On May 24, Arkansas filed this brief in Libertarian Party of Arkansas v Thurston, e.d., 4:19cv-214. This is the case in which the party challenges the new ballot access law passed this year, raising the petition for newly qualifying parties from 10,000 to 3% of the last gubernatorial vote.
The state argues that because the Eighth Circuit in 2010 upheld the 3% vote test for a party to remain on, therefore the petition requirement of 3% must also be constitutional. But the reason the Eighth Circuit upheld the 3% vote test is that in practice, at the time, the 3% vote test had not kept the plaintiff Green Party from appearing on the ballot as a qualified party in all elections 2006 through the date of that opinion. Therefore, the court ruled that the 3% vote test was not a severe burden. The Arkansas vote test, by itself, did not keep any party off the ballot.
The state’s brief does not mention the fact that in all the years in the past when Arkansas had a party petition in excess of 10,000 signatures, no party ever successfully used that petition procedure. The state does not mention the U.S. Supreme Court opinions that say that a ballot access law is too difficult if no one ever uses it.

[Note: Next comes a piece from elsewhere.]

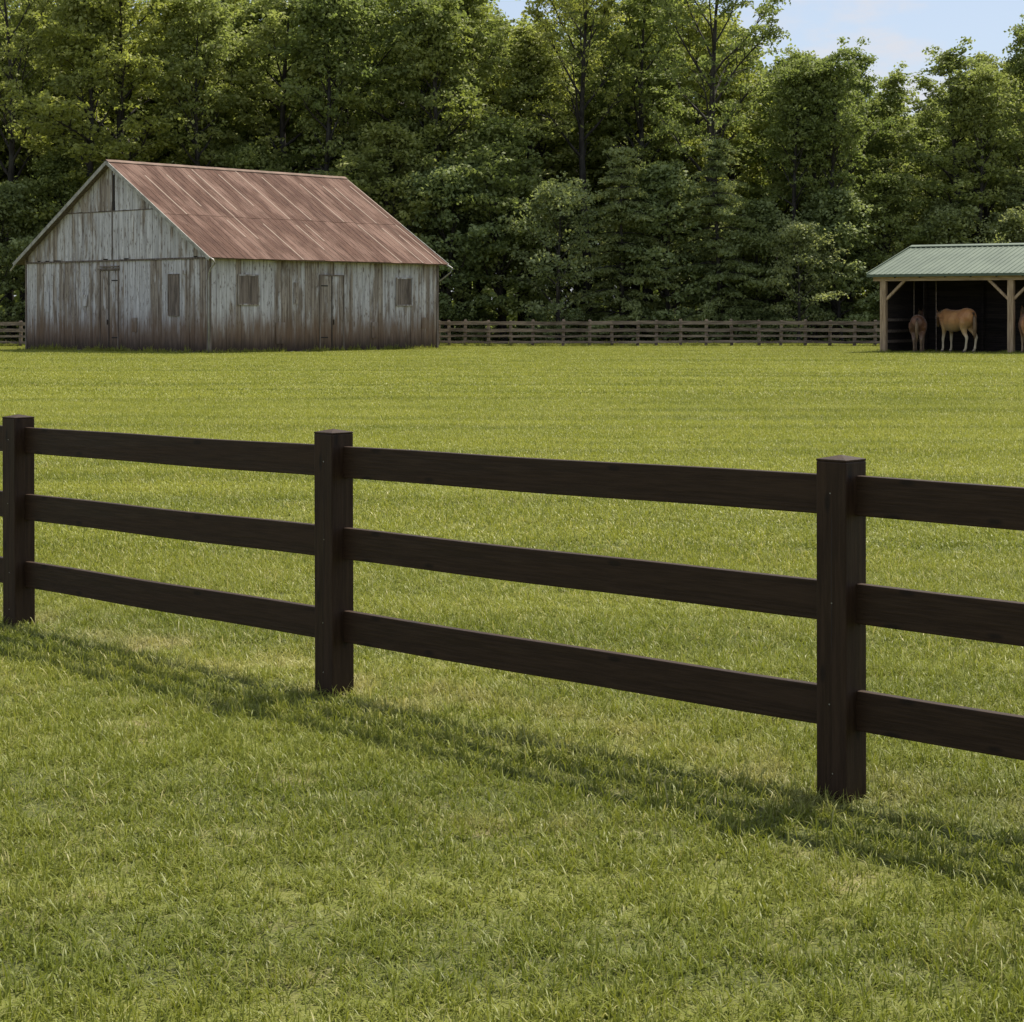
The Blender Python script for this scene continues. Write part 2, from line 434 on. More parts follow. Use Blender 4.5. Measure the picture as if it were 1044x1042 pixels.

No federal court has ever struck down a vote test on the grounds that it was too high. But many federal courts have struck down petition requirements for a party or a statewide independent to get on the ballot, including courts in Arkansas itself, Georgia, Idaho, Illinois, Kansas, Maryland, Michigan, Mississippi, Nebraska, North Carolina, North Dakota, Ohio, and South Dakota.